I rented The Grey with low expectations. In fact, the only reasons I watched it were that Liam Neeson is almost always worth watching and I thought it might be a nice background diversion while I did other things. And low expectations are nice precisely because they leave room for you to appreciate a thing on its own merits instead of in comparison to unrealistic expectations. It was undoubtedly a better movie than I expected.
Before continuing, I have to acknowledge the negatives: the animatronics are distractingly bad at times, the acting is uneven, and, yes, the portrayal of wolves is nothing like the reality of our fine, furry brethren. Wolves don’t actually go around hunting folks and aren’t particularly vindictive.
But that doesn’t matter a bit. The wolves are merely a framing device that brings together the various aspects of its movie. At its core, The Grey is a Jack London-esque survival story that also encompasses elements of horror (the wolves being, essentially, ghosts) with a thread of philosophical questioning that runs throughout. It is simply told, but it is most certainly not a simple movie.
That isn’t to say that this is some Zen koan; there is tension, blood, and violence happily occupying that bit of the viewer’s mind, but there is a depth and sadness to it that probably wouldn’t have worked so well without Neeson’s expressive face and talent. The beginning of the film, an introduction to Neeson’s roughneck character working in wildest Alaska, we see a character steeped in an unexplained, brutal sadness.
When Neeson’s character, Ottway, is left stranded with a group of other roughnecks. Ottway, who had been ready to let go of life, is transformed into a man struggling to live. And the movie plays this so well: with rising tension shot through with moments of silence and visions of the absolute, desolate beauty of Alaska. And through it all, we are invited to consider man’s urge to survive, the presence (or absence) of God in our lives, and what it means to face death– both our own and that of those that we love. Indeed, it’s in those quieter moments that the movie finds its real power.
It is undermined a bit with its basic horror movie structures wherein characters are lost in a serial, and predictable, way. This is unfortunate because the movie does provide some edge-of-the-seat moments and tense action. Even worse, some of those deaths are surprisingly affecting. While a couple of the characters are killed off in standard, gruesome ways, some of them are given more dignity and meaning in their passing. Watching these characters– characters that the director strives to treat like real individuals instead of the kinds of cardboard cutouts that inhabit secondary roles in similar movies– struggle so hard for life only to succumb to a brutal world is breathtaking. Heartbreaking, in fact, but also instructional.

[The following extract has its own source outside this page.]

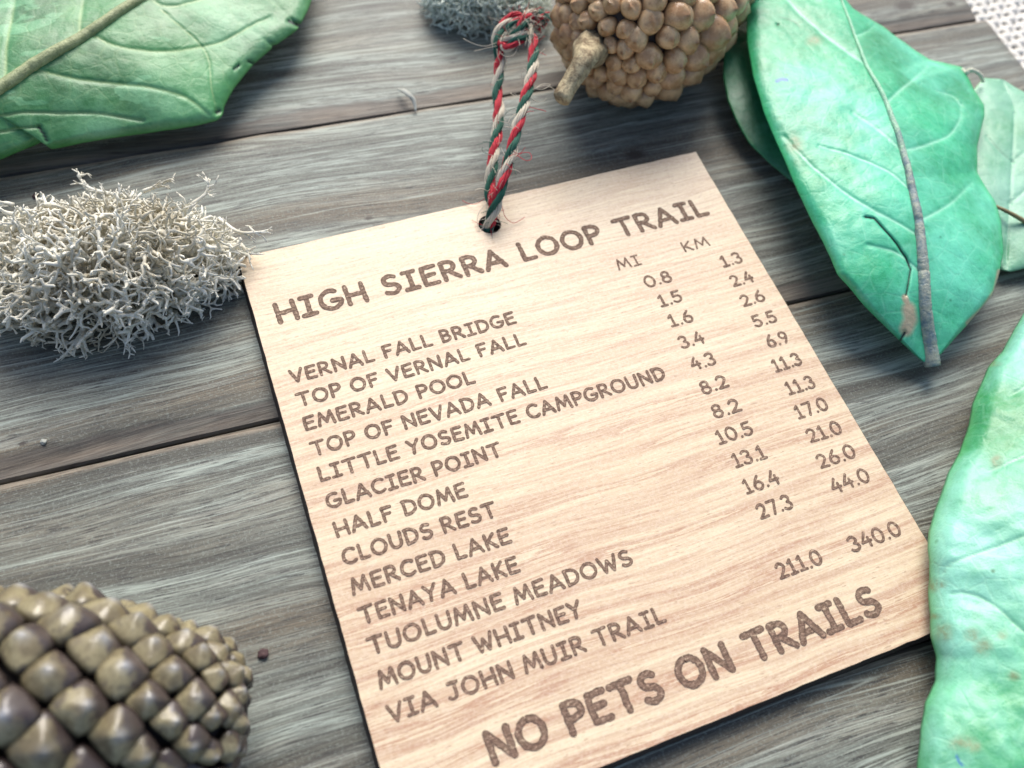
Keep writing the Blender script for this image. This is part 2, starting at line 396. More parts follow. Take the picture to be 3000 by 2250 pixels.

This is a movie doesn’t treat its characters with kindness. It is pitiless and struggle doesn’t guaranty any kind of happy result. In fact, it would be easy to read it as a repudiation of the idea of God; in a world with this kind of unfeeling and cruel, where could God possibly fit? At one point in the movie, when Ottway is screaming for a sign or a glimpse of God, his cries aren’t met with rainbows or signs from heaven.
I concede my biases as a Christian and it isn’t an explicitly religious movie, but I would consider that an overly easy reading of the film. There are hints and glimpses of God throughout, but the God presented isn’t one that rescues the roughnecks from all their mortal woes. He does, though, bring grace and peace.
The Grey is a gorgeously shot moviewith a surprisingly thoughtful side. It isn’t what I expected and, in most ways, it is better. Its ending might not suit all comers and folks expecting straight up action or horror will be disappointed. While it is let down here and there by an imperfect script and bad acting in some of the supporting roles, while it falls into a trap of predictability in some of its plotting, and while some of the wolf effects are inexcusably bad, there is a worthwhile core and a grasp at something meaningful that disarmed me.
Bottom Line: It’s a movie that wants very much to be more than just a genre exercise, and it fulfills that goal. There is something worthwhile here, but I’m left believing that the market for a horror-survival movie with regular philosophical meanderings is relatively small. Anyone who fits that demographic should find value. Folks looking for unrelenting gore and action are bound to be disappointed.